Portraits of patrons who commissioned paintings began to appear in the religious painting in the mid-1300s and had become much more frequent by the 1430s. Initially they were represented as tiny to show the difference in status with the religious protagonists; in the first half of the 15th century they were depicted of equal size. Here we see the duke and duchess freed from any religious scene and they themselves are the protagonists. The selfie is back!

These portraits don’t herald in a moment of rejection of the heavenly sphere but a shift in the relationship between how man viewed life on Earth and what he does during this lifetime. The here and now was given the prime importance it had held in Antiquity, and the concept that man is the measure of all things returned.
All man’s deeds, both in virtuous and spiritual devotion and in the extent of his earthly courage and secular excellence would help one’s plight to heaven. So these portraits shouldn’t be viewed in a purely superficial sense of two people wanting to record their physical presence but within a much deeper philosophical context.

The portraits are ingeniously double-sided. When the diptych were closed there was still the duke and duchess’s portraits on the exterior. They both appear in miniature and are seated on triumphal chariots. The duchess is being pulled by unicorns, a symbol of chastity, and accompanied by the three theological virtues: faith, hope, charity; and modesty. The duke is being crowned by fame and pulled by stallions, accompanied by the four cardinal virtues: temperance, justice, prudence, fortitude.

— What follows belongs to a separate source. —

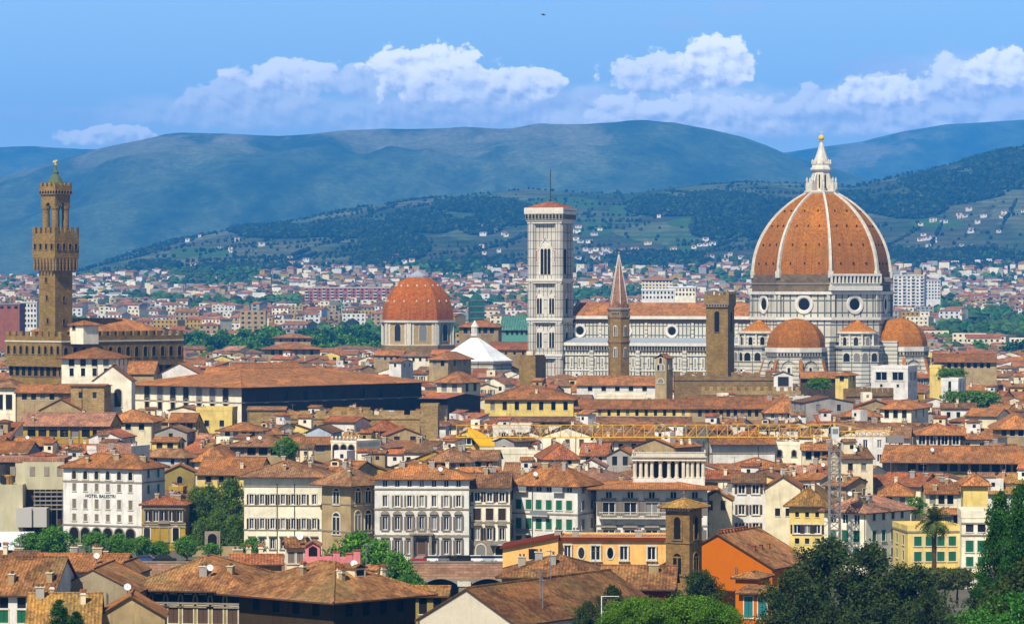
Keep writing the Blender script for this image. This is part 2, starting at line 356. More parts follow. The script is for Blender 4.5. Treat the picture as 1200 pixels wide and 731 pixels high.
def hillcol(N,b):
    p=gpos(N); q=N.vmul(p,(1,.55,1)); fine=N.noise(p,.03,4,.7); at=N.new('ShaderNodeAttribute'); at.attribute_name='forest_cover'
    forest_=N.mix(N.ss(N.noise(q,.006,5,.6),.35,.65),(.006,.018,.009),(.014,.034,.014))
    field=N.mix(N.ss(N.noise(q,.004,4,.6),.40,.60),(.045,.08,.028),(.105,.115,.05))
    vor=N.new('ShaderNodeTexVoronoi'); N.put(vor.inputs['Vector'],N.vmul(N.vadd(p,N.vmul(N.comb(fine,fine,0),(60,60,0))),(1,.6,.3))); vor.inputs['Scale'].default_value=.006
    sp=N.new('ShaderNodeSeparateColor'); N.l.new(vor.outputs['Color'],sp.inputs[0])
    field=shade(N,field,N.lerp(sp.outputs[0],0,1,.5,1.3))
    sz=N.new('ShaderNodeSeparateXYZ'); N.l.new(p,sz.inputs[0])
    ter=N.m('SINE',N.m('ADD',N.m('MULTIPLY',sz.outputs[2],.75),N.m('MULTIPLY',fine,5.0)))
    field=shade(N,field,N.lerp(ter,-1,1,.78,1.15))
    mask=N.ss(N.m('ADD',at.outputs['Fac'],N.m('MULTIPLY',N.m('SUBTRACT',fine,.5),.25)),.0,.05)
    at2=N.new('ShaderNodeAttribute'); at2.attribute_name='meadow_cover'; leafy=N.noise(p,.09,3,.7)
    field=N.mix(N.ss(N.m('ADD',at2.outputs['Fac'],N.m('MULTIPLY',N.m('SUBTRACT',fine,.5),.3)),.0,.15),field,(.045,.10,.018))
    col=N.mix(mask,field,forest_)
    col=shade(N,col,N.lerp(leafy,.3,.7,.6,1.4))
    return shade(N,col,N.lerp(fine,.25,.75,.72,1.28))
def mtncol(N,b):
    p=gpos(N); q=N.vmul(p,(1,.5,1)); big=N.noise(q,.0011,6,.6); fine=N.noise(p,.014,5,.7); gul=N.noise(N.vmul(p,(1,.25,1)),.0035,5,.65)
    col=N.mix(N.ss(gul,.36,.62),(.022,.045,.020),(.075,.11,.045))
    sp=N.new('ShaderNodeSeparateXYZ'); N.l.new(p,sp.inputs[0])
    hi=N.ss(sp.outputs[2],330,620)
    bare=N.m('MULTIPLY',N.ss(N.m('ADD',big,N.m('MULTIPLY',N.m('SUBTRACT',gul,.5),.9)),.52,.66),N.lerp(hi,0,1,.06,.5))
    col=N.mix(bare,col,(.26,.22,.16))
    return shade(N,col,N.m('MULTIPLY',N.lerp(fine,.25,.75,.65,1.35),N.lerp(N.noise(p,.06,3,.75),.3,.7,.6,1.4)))
HILLM=mat('hill_cover',(.04,.06,.02),.95,hillcol); MTNM=mat('mountain_cover',(.04,.06,.03),.95,mtncol)
us=[-.24+.48*i/300 for i in range(301)]
hl=gridsheet('hills',[5000+45*i for i in range(88)],us,HILLM,lambda x,y:tz(x,y)-.02)
fb_=hl.data.attributes.new('meadow_cover','FLOAT','POINT'); fb_.data.foreach_set('value',[meadow(v.co.x,v.co.y) for v in hl.data.vertices])
fa=hl.data.attributes.new('forest_cover','FLOAT','POINT'); fa.data.foreach_set('value',[forest(v.co.x,v.co.y) for v in hl.data.vertices])
gridsheet('mountains',[8915+45*i for i in range(75)]+[12290+90*i for i in range(70)],us,MTNM,lambda x,y:tz(x,y)-.02)
def watercol(N,b):
    b.inputs['Roughness'].default_value=.12; return (.035,.05,.035)
b=MB(); b.face([(-170,570.5,-6.5),(30,570.5,-6.5),(30,639.5,-6.5),(-170,639.5,-6.5)],mat('river_water',(.03,.05,.03),.12,watercol)); tag(b.build('river'),kind='structure')
ASPH=mat('asphalt',(.05,.05,.05),.9,lambda N,b: shade(N,(.075,.072,.068),N.lerp(N.noise(gpos(N),.8,5,.7),.3,.7,.7,1.25)))
PAVE=mat('paving_stone',lin(170,158,140),.9,lambda N,b: shade(N,lin(162,150,132),N.lerp(N.noise(gpos(N),.8,5,.7),.3,.7,.75,1.15)))
b=MB(); b.box(-150,150,643,651,-.3,.06,ASPH); b.build('road'); tag(bpy.data.objects['road'],kind='structure')
b=MB(); b.box(-150,150,640.4,642.98,-.3,.19,PAVE); b.build('pavement'); tag(bpy.data.objects['pavement'],kind='structure')
# embankment: parapet on top of an arcaded retaining wall
def embankment():
    t=thing('embankment_wall','brownish stone river embankment with a parapet above shadowed arches','embankment',(0,639.2,0))
    m=MB(); m.box(-150,28,0,1.1,-1.9,1.0,stonemat('parapet_stone',lin(176,134,104),lin(150,112,86),1.6,.5)); m.box(-150,28,-.12,1.22,1.002,1.16,TRIMG); m.build('parapet',t)
    m=MB(); m.box(-150,28,1.105,5.0,-1.9,-.36,TRIMG); m.build('deck',t)
    m=MB(); m.box(-150,28,5.0,5.6,-9,-1.9,stonemat('retaining_stone',lin(84,80,66),lin(66,66,56))); m.build('retaining_wall',t)
    for i in range(-14,3):
        x=i*8.6
        m=MB(); m.box(x-1.0,x+1.0,-1.2,1.3,-9,-1.92,TRIMG); m.box(x-1.2,x+1.2,-1.4,1.25,-3.2,-2.3,TRIM); m.build('pier',t)
        pts=[(x+1,-1.91)]+[(x+1+6.6*k/10,-1.93-1.2*(abs(k-5)/5)**2) for k in range(11)]+[(x+7.6,-1.91)]
        q=MB(); q.extr([pts[0]]+pts[1:-1]+[pts[-1]],-.1,.5,TRIMG); q.build('arch',t)
embankment()

# ================================================================ windows
WIN={}
def win_mesh(w,h,style,col='brown'):
    k=(round(w,2),round(h,2),style,col)
    if k in WIN: return WIN[k]
    m=MB(); s=SH.get(col,SH['brown']); fr=TRIM
    if style=='slot': m.box(-w/2,w/2,.20,.25,0,h,VOID)
    elif style=='dark':
        m.box(-w/2,w/2,.16,.2,0,h,GLASS); m.box(-w/2-.12,w/2+.12,-.1,.06,-.14,-.003,fr)
    elif style in('plain','ped','hood','shut','bare'):
        m.box(-w/2,w/2,.2,.24,0,h,GLASS)
        m.box(-.05,.05,.15,.199,.06,h-.06,WHITEP); m.box(-w/2,-w/2+.08,.15,.199,.06,h-.06,WHITEP); m.box(w/2-.08,w/2,.15,.199,.06,h-.06,WHITEP); m.box(-w/2,w/2,.15,.197,h-.10,h-.02,WHITEP)
        m.box(-w/2,w/2,.15,.197,.0,.08,WHITEP)
        if style!='bare':
            tr=TRIMG if style in('ped','hood') else fr; e=.2
            m.box(-w/2-e,-w/2-.003,-.08,.05,-.003,h,tr); m.box(w/2+.003,w/2+e,-.08,.05,-.003,h,tr); m.box(-w/2-e,w/2+e,-.1,.05,h+.003,h+.26,tr)
            m.box(-w/2-e-.1,w/2+e+.1,-.22,.05,-.2,-.006,tr)
        if style=='ped':
            m.extr([(-w/2-.4,h+.38),(w/2+.4,h+.38),(w/2+.36,h+.55)]+[((w/2+.3)*math.cos(a),h+.55+.5*math.sin(a)) for a in [i*math.pi/8 for i in range(1,8)]]+[(-w/2-.36,h+.55)],-.38,.03,tr)
        if style=='hood': m.box(-w/2-.35,w/2+.35,-.4,.04,h+.28,h+.46,tr)
    elif style=='closed':
        for sg in(-1,1): m.box(min(.02*sg,sg*w/2),max(.02*sg,sg*w/2),.04,.1,0.02,h-.02,s)
        m.box(-w/2-.14,-w/2-.003,-.05,.05,-.003,h,fr); m.box(w/2+.003,w/2+.14,-.05,.05,-.003,h,fr); m.box(-w/2-.14,w/2+.14,-.05,.05,h+.003,h+.14,fr); m.box(-w/2-.2,w/2+.2,-.16,.05,-.16,-.006,fr)
    elif style in('arch','archp','arch2','archs','arch2s'):
        r=w/2; tr=STONE2 if style in('archs','arch2s') else TRIM if style!='archp' else TRIMG; e=.22
        def arc(rr,z0): return [(rr*math.cos(a),h-r+rr*math.sin(a)) for a in [math.pi*i/10 for i in range(11)]]
        inner=[(r,0)]+arc(r,0)[1:-1]+[(-r,0)]
        m.extr([( -r,0),(r,0)]+arc(r,0),-.03,.02,GLASS if style in('arch','arch2') else VOID)
        o=arc(r+e,0); i=arc(r,0); vs=[];fs=[]
        pr=[((r,0),(r+e,0))]+list(zip(i,o))+[((-r,0),(-r-e,0))]
        for (a,bq) in pr: vs+=[(a[0],-.12,a[1]),(bq[0],-.12,bq[1]),(bq[0],.02,bq[1]),(a[0],.02,a[1])]
        for k2 in range(len(pr)-1):
            for q in range(4): fs.append([k2*4+q,k2*4+(q+1)%4,(k2+1)*4+(q+1)%4,(k2+1)*4+q])
        m.add(vs,fs,tr)
        if style in('arch2','arch2s'):
            m.box(-.09,.09,-.1,-.031,0,h-r,tr); m.box(-r,r,-.1,-.031,h-r,h-r+.2,tr)
        m.box(-r-e-.08,r+e+.08,-.2,.02,-.2,-.004,tr)
    elif style=='oval':
        pts=lambda a,c:[(a*math.cos(t),h/2+c*math.sin(t)) for t in [2*math.pi*i/18 for i in range(18)]]
        m.extr(pts(w/2+.25,h/2+.25),-.1,.03,TRIM); m.extr(pts(w/2,h/2),-.13,-.101,GLASS); 
    WIN[k]=m.mesh('window'); return WIN[k]
SHUT={}
def shutter_mesh(w,h,col):
    k=(round(w,2),round(h,2),col)
    if k not in SHUT:
        m=MB(); m.box(-w/2,w/2,-.09,-.02,0,h,SH[col]); n=max(3,int(h/.28))
        for i in range(n): m.box(-w/2+.06,w/2-.06,-.115,-.0901,.08+i*(h-.12)/n,.08+(i+.55)*(h-.12)/n,SH[col])
        SHUT[k]=m.mesh('shutter')
    return SHUT[k]
RECT={'slot','dark','plain','ped','hood','shut','bare','closed'}

def wallface(m,o,u,W,z0,z1,rects,mt,out,depth=.3,mt2=None,zs=None):
    """A wall rectangle from point o along unit vector u (2-D), with window openings cut in and their reveals. out = outward normal (2-D)."""
    xs=sorted({0,W}|{max(0,min(W,v)) for r in rects for v in(r[0],r[1])}); zz=sorted({z0,z1}|{max(z0,min(z1,v)) for r in rects for v in(r[2],r[3])})
    pt=lambda x,z,d=0:(o[0]+u[0]*x-out[0]*d,o[1]+u[1]*x-out[1]*d,z)
    nx,nz=len(xs),len(zz)
    inside=lambda x,z: any(r[0]<x<r[1] and r[2]<z<r[3] for r in rects)
    vs=[pt(x,z) for z in zz for x in xs]; fs=[]
    for j in range(nz-1):
        for i in range(nx-1):
            if not inside((xs[i]+xs[i+1])/2,(zz[j]+zz[j+1])/2): fs.append([j*nx+i,j*nx+i+1,(j+1)*nx+i+1,(j+1)*nx+i])
    m.add(vs,fs,mt)
    for a,c,lo,hi in rects:
        a,c,lo,hi=max(0,a),min(W,c),max(z0,lo),min(z1,hi)
        if c-a<.05 or hi-lo<.05: continue
        A=[pt(a,lo),pt(c,lo),pt(c,hi),pt(a,hi)]; B=[pt(a,lo,depth),pt(c,lo,depth),pt(c,hi,depth),pt(a,hi,depth)]
        m.add(A+B,[[0,1,5,4],[1,2,6,5],[2,3,7,6],[3,0,4,7],[4,5,6,7]],mt2 or mt)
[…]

She has all the mystical and spiritual elements for two reasons. First, being the woman, her role is to ensure a domestic atmosphere most conducive to the saving of her family’s souls. Second, she has already died and so this is the realm where she inhabits at the time of the painting’s execution. The duke’s role is public and he must defend the dukedom and his family, and so his virtues reflect the tools he must cultivate to best carry out his duties.

These earthly and heavenly virtues together form unity and they are the instruments required for achieving excellence. The Renaissance welcomed once more this concept of the importance of equilibrium between matter (body) and soul, which when in sync make it possible for humankind to get that much closer to perfection and perfect harmony. This is the ultimate significance of this painting’s use of the portraits as a vehicle. They express perfect balance, with equal attention given to male and female, body and soul, earthly domain and spiritual realm – even the balance between word and image, because the Latin epigraph extols the greatness of the duke in the same number of words and lines as the epigraph for the duchess waxing lyrical about her extreme virtue.

This selfie of the Renaissance remains resolutely heavenly in spirit and provides so much food for thought for us here on Earth, even in the 21st century.